When she placed the miyeok-guk in front of me, I was surprised to find that it neither resembled nor tasted anything like the vestiges of my childhood memories. The miyeok swirled freely with hearty chunks of meat in a brimming bowl of beautifully translucent broth hinting of a grassy green. The miyeok was cooked to textural perfection, tender yet with a slight pleasant crunch. And with each bite, I tasted all at once the brininess of the ocean, a beefy richness, and a subtle nutty essence.

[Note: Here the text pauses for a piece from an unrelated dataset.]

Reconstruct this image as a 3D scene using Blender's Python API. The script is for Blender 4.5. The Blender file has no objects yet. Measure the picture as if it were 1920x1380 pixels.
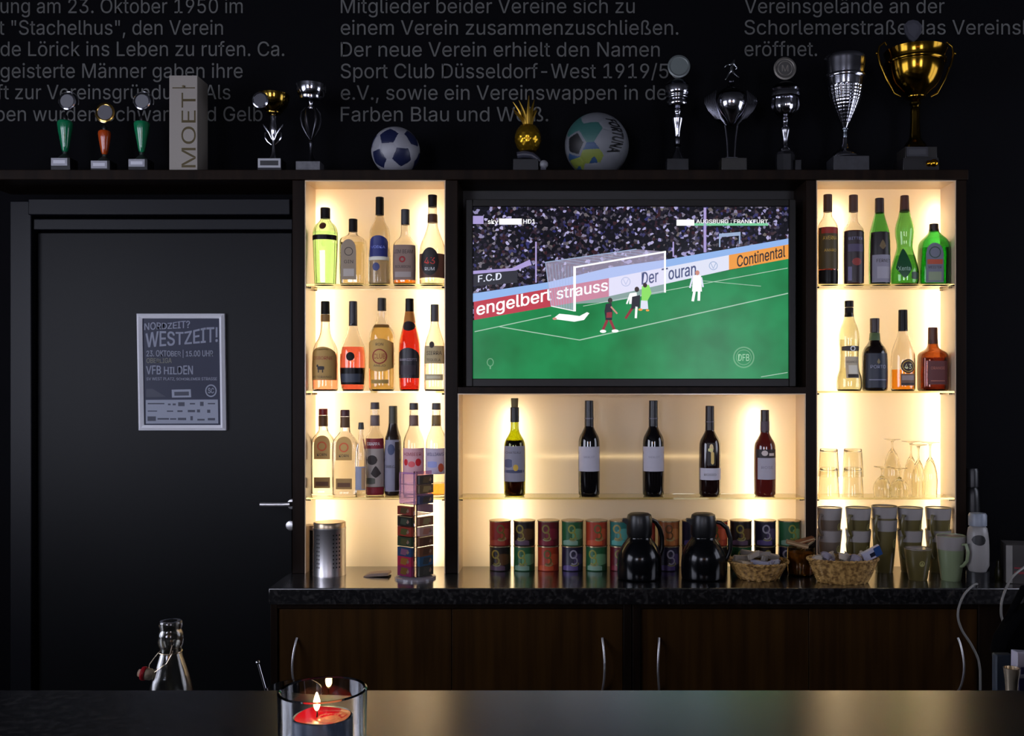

It wasn’t until that day that I truly enjoyed the depth of flavors in miyeok-guk. But it took me even longer to understand the unspoken message behind my mom’s relentless demands that I eat it each birthday anniversary. It was only after a harrowing experience of prematurely delivering and losing my second baby, that I understood.
In the weeks that followed my daughter’s birth and death, I felt nothing but the aching, white hot stone of a mother’s grief sit stubbornly at the pit of my stomach. It was in those moments that I discovered the fierceness and the eternal burn of a mother’s love. With that, I realized that my mom’s incessant supplications to eat miyeok-guk were really a mother’s desperate plea to the world to bestow health on her own child. And so when she made me miyeok-guk once again in those postpartum days, that time, I quietly and gratefully accepted.
Now I fully appreciate the reason why we Koreans eat miyeok-guk on our birthdays. We eat it to honor our mothers who labored to bring us safely into this sacred life. But for our mothers, making miyeok-guk on our birthdays is also their way of saying a silent prayer that we, as their forever children, will enjoy another year of good health.